District 1 United supported shifting University City to District 6 (represented by Councilman Chris Cate) because it would keep the entire community and its community planning group intact, whereas a previous plan called for splitting it into two council districts.

According to the city, council districts must be composed of contiguous territory, be made roughly equal in population based on census data and be as geographically compact as possible. The districts also must be bordered by natural boundaries, street lines and/or city lines as much as possible.

San Diego has about 1.39 million residents, so each of its nine council districts will need about 154,400 people. However, District 1 currently has a population of about 166,600, representing a 12.8 percent increase compared with the 2010 Census and almost 8 percent over the desired number. District 1 will now have a population of about 154,385.

District 1 United member Janie Emerson applauded the Redistricting Commission for doing “this much work in such a short time.”

She said her primary concern at this point is making sure the agreed-upon boundaries outlined in a report associated with the new map are correct. “They are going to have to be very careful with some of the lines,” said Emerson, who is president of the La Jolla Shores Association.

Bird Rock reunited

The small portion of Bird Rock on La Jolla’s southern end that is in District 2 is being reunited politically with the rest of the community in District 1.

In September, Bird Rock Community Council member Barbara Dunbar said “we would like to get that back into District 1. It’s really important to have a single representative for all of La Jolla and certainly all of Bird Rock.”

District 2 is represented by City Councilwoman Jennifer Campbell.

BRCC President John Newsam conducted a straw poll of those attending the group’s Sept. 7 meeting to determine who wanted to stay in District 1 and move all of Bird Rock to District 1. The idea was supported unanimously.

Of the approved map that extends District 1 through Bird Rock and Pacific Beach, Dunbar told the Light via email that “at the beginning of the redistricting process, we felt it was important to have the neighborhood of Bird Rock and the entirety of the Bird Rock MAD [Maintenance Assessment District] in a single council district and not split between two districts. I think that we have better representation, service and advocacy if the neighborhood is represented by a single council member.”

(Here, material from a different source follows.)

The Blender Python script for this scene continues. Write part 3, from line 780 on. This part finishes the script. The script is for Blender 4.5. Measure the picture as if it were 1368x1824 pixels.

With that request met, she said, “I am appreciative of the efforts of the redistricting commissioners ... and thankful that Bird Rock and the Bird Rock MAD are reunited into a single council district and that it is council District 1. The efforts of the District 1 United group, who advocated for Bird Rock, is appreciated.”

Pacific Beach

The idea of transferring Pacific Beach into District 1 wasn’t embraced by all PB leaders. Town Council member Eve Anderson said last month that she worried that issues such as homelessness, which PB shares with the other beach communities in District 2, will get short shrift in a district dominated by the more affluent and influential La Jolla, where such problems aren’t as prevalent.

“La Jolla is going to rule,” Anderson said. “We’re going to be the orphans.”

But Karl Rand, the Town Council vice president and chairman of the PB Planning Group, said “the current map is acceptable. It’s not ideal because we’re split from Mission Beach. But it’s acceptable because it keeps us whole.”

San Diego Union-Tribune reporter David Garrick and freelance writer Steven Mihailovich contributed to this report.